Por Marcos Ferreira
Confiante, cheio de lábia, armado com um discurso de salvador da pátria, o candidato a vereador chega ao loteamento de casas humildes na periferia de Mossoró acompanhado por um cabo eleitoral. Por motivo de mera discrição, e para não aumentarmos o ibope do elemento, é melhor que não citemos o nome do autêntico ilusionista nem o partido pelo qual concorre a uma cadeira na Câmara.
Quando ele desce do carro, naturalmente com as cores do partido e com um adesivo circular de sua própria cara grudado na camisa, bem na altura do peito esquerdo, encontra todo mundo à sua espera. Cadeiras, banquinhos e tamboretes de todo tipo estão ocupados pelos potenciais votantes do senhor Cornélio. Pronto! Vamos chamá-lo assim, de Cornélio. As pessoas são todas olhos e ouvidos. Parece um transe coletivo. Os moradores se reúnem no terreiro de uma casa onde o ilusionista costuma discursar. O sujeito se mostra um craque no gestual e no papo-furado.
Com menos de cinquenta anos de idade, o garimpeiro de votos sabe levar o pessoal no bico. Até agora não deu nada a ninguém, e é provável que não dê mesmo que venha a ser eleito, todavia promete o Céu e a Terra ao grupo de trinta ou quarenta eleitores que escutam o seu falatório como se estivessem hipnotizados. É isso. Com a sua conversa para boi dormir, o senhor Cornélio dá um show.
Claro que as benfeitorias de maior vulto ele joga para depois do resultado das urnas. A exemplo do saneamento básico e da pavimentação com paralelepípedos da ruazinha que fica cheia de lama e escorregadia toda vez que chove. Obviamente, porém, a fim de garantir seu curralzinho eleitoral, assegura a um e a outro que vai dar isso e aquilo antes das eleições. Por exemplo, sem pestanejar nem gaguejar, afiançou a fulano e a sicrano que mandará vir alguns milheiros de telhas e tijolos de cerâmica para a construção de muros e a cobertura de certas residências.
À catadora de materiais recicláveis Maria das Graças, viúva e mãe de três crianças pequenas, mais uma iludida com as promessas de campanha do dito-cujo, falou que dará uma geladeira nova. De tão velha, a atual está cheia de ferrugem e com a porta presa por uma corda elástica. O amputado Nazareno nutre a esperança de que o candidato lhe consiga uma prótese para a perna direita e possa enfim livrar-se das muletas. Enquanto isso o mecânico Chico Mota segue na expectativa de contar com o apoio financeiro do senhor Cornélio na aquisição de uma máquina de solda.
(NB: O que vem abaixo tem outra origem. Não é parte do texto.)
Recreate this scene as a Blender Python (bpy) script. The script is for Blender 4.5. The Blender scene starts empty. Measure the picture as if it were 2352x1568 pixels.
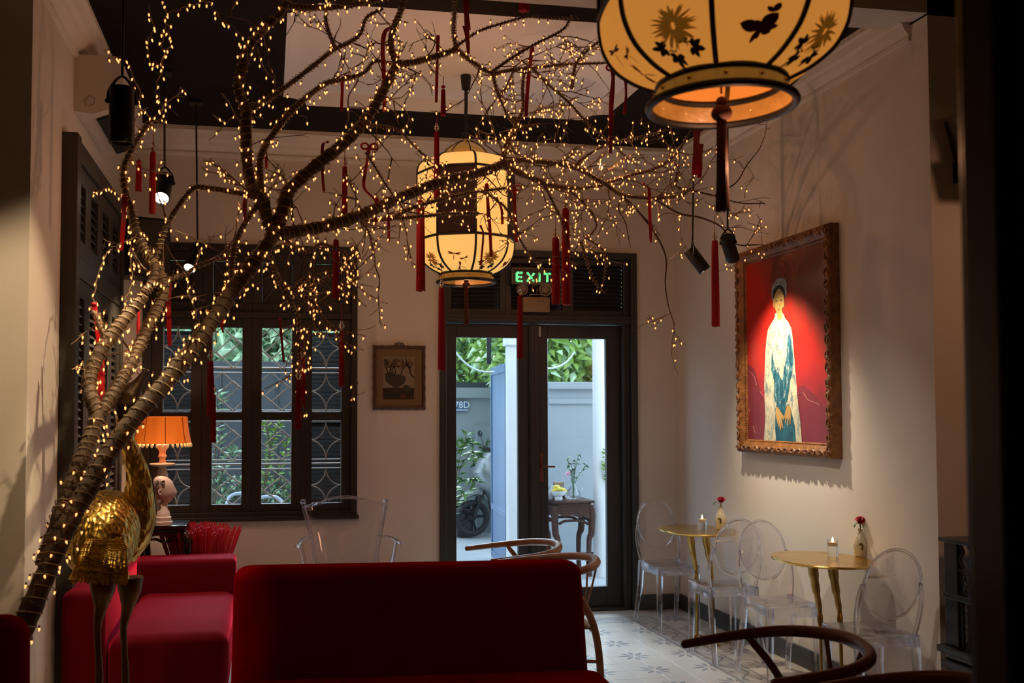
import bpy, bmesh, math, random
from mathutils import Vector, Matrix, noise as mnoise
from mathutils.geometry import tessellate_polygon
R = random.Random(7)
SC = bpy.context.scene
COL = SC.collection
rad = math.radians

# ------------------------------------------------------------------ camera
W_, H_, F_, CX, CY, EYE = 2352., 1568., 2287., 1030., 857., 1.5
_a = Vector(((615 - CX) / F_, (950 - CY) / F_, 1)).normalized()      # depth axis (+Y) in camera space
_d = Vector((-0.006, 1, 0)); _d = (_d - _a * _d.dot(_a)).normalized()  # world down in camera space
_x = _d.cross(_a)
ROWS = [Vector((_x[i], _a[i], -_d[i])) for i in range(3)]             # camera right / down / forward in the world
cam_d = bpy.data.cameras.new('camera'); cam = bpy.data.objects.new('camera', cam_d); COL.objects.link(cam)
m3 = Matrix((ROWS[0], -ROWS[1], -ROWS[2])).transposed()
cam.matrix_world = Matrix.Translation((0, 0, EYE)) @ m3.to_4x4()
cam_d.sensor_width = 36; cam_d.lens = F_ * 36 / W_
cam_d.shift_x = (W_ / 2 - CX) / W_; cam_d.shift_y = (CY - H_ / 2) / W_
cam_d.clip_start = .05; cam_d.clip_end = 200
cam_d.dof.use_dof = True; cam_d.dof.focus_distance = 6.2; cam_d.dof.aperture_fstop = 4.0
SC.camera = cam

def ray(u, v):
    c = ((u - CX) / F_, (v - CY) / F_, 1)
    return ROWS[0] * c[0] + ROWS[1] * c[1] + ROWS[2] * c[2]
def P(u, v, y):
    r = ray(u, v); return Vector((0, 0, EYE)) + r * (y / r.y)
def PZ(u, v, z):
    r = ray(u, v); return Vector((0, 0, EYE)) + r * ((z - EYE) / r.z)
def PX(u, v, x):
    r = ray(u, v); return Vector((0, 0, EYE)) + r * (x / r.x)

# ------------------------------------------------------------------ view + world + lights
SC.view_settings.view_transform = 'Standard'; SC.view_settings.look = 'None'
SC.view_settings.gamma = 1; SC.view_settings.use_curve_mapping = False
SC.view_settings.exposure = 0.0
wld = bpy.data.worlds.new('overcast_sky'); SC.world = wld; wld.use_nodes = True
_bg = wld.node_tree.nodes['Background']
_bg.inputs[0].default_value = (.60, .80, 1.0, 1); _bg.inputs[1].default_value = 3.6

def light(kind, name, loc, power, col, size=.02, target=None, angle=40, blend=.5):
    d = bpy.data.lights.new(name, kind); d.energy = power; d.color = col
    if kind == 'AREA': d.size = size
    else: d.shadow_soft_size = size
    if kind == 'SPOT': d.spot_size = rad(angle); d.spot_blend = blend
    o = bpy.data.objects.new(name, d); COL.objects.link(o); o.location = loc
    if target is not None:
        o.rotation_euler = (Vector(target) - Vector(loc)).to_track_quat('-Z', 'Y').to_euler()
    return o
_sun = bpy.data.lights.new('hazy_sun', 'SUN'); _sun.energy = 10; _sun.color = (.64, .83, 1); _sun.angle = rad(24)
_so = bpy.data.objects.new('hazy_sun', _sun); COL.objects.link(_so); _so.location = (2, 20, 14)
_so.rotation_euler = Vector((-.06, -.74, -.67)).to_track_quat('-Z', 'Y').to_euler()
WARM = (1, .56, .28); AMB = (1, .46, .24)
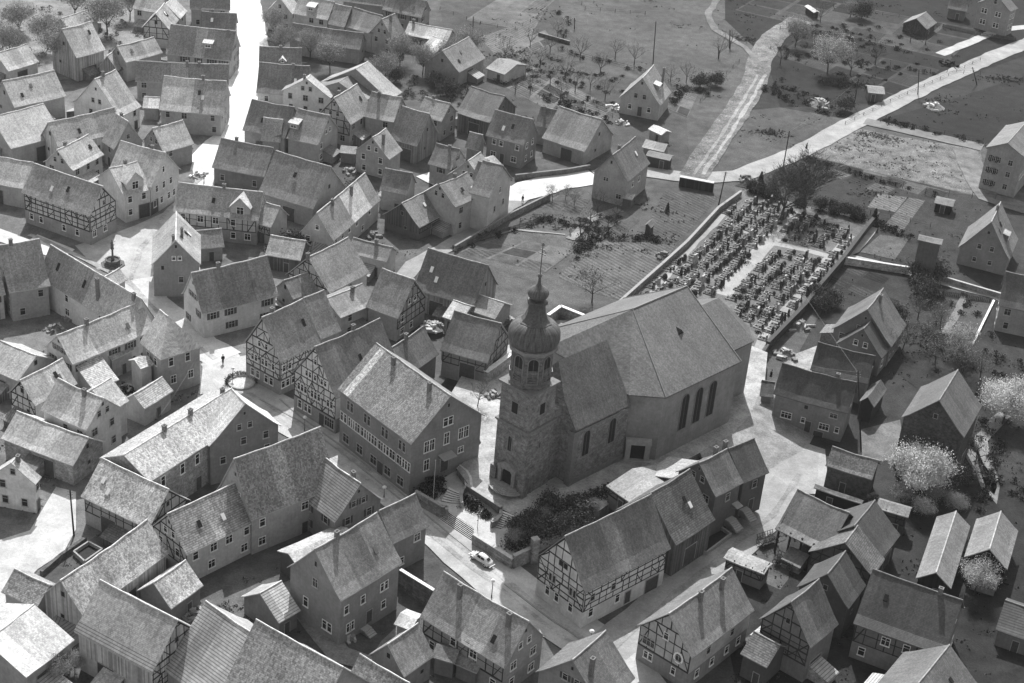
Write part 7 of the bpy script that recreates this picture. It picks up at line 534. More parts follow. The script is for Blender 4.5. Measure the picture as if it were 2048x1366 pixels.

O cabo eleitoral do senhor Cornélio, talvez por força do hábito, distribui nova porção de adesivos de papel com o rosto do tal messias. Cornélio é devoto de um ex-presidente da República a quem ele chama de mito, justo aquele que muito recentemente foi escorraçado por abelhas no município de Macaíba. Opa! Acabei revelando o nome do partido do senhor Cornélio. Mas deixo como está.
É lógico que nada disso é da minha conta. Sabemos que os homens fazem politicagem bem antes do surgimento da escrita, lá por volta de quatro mil anos antes de Cristo. Dia desses, como modelo de enganador, citei em uma inocente crônica o personagem Odorico Paraguaçu, mestre das maracutaias e da conversa-fiada.
Já o senhor Cornélio, como não poderia deixar de ser, possui as suas manhas e contos do vigário. Com admirável desenvoltura, estufa o peito, arregala os olhos por trás das lentes de grau e se vende para os moradores do loteamento como conservador, cidadão de bem, patriota, um defensor dos bons costumes e das virtudes da família.
Hoje à noite, segundo vi no Instagram de supostos e ingênuos eleitores, haverá outro encontro com o candidato sabido. Nada mais há que se possa fazer para abrir os olhos daquela gente humilde. E que ninguém se atreva a declarar que o senhor Cornélio não é um homem honesto e bem-intencionado.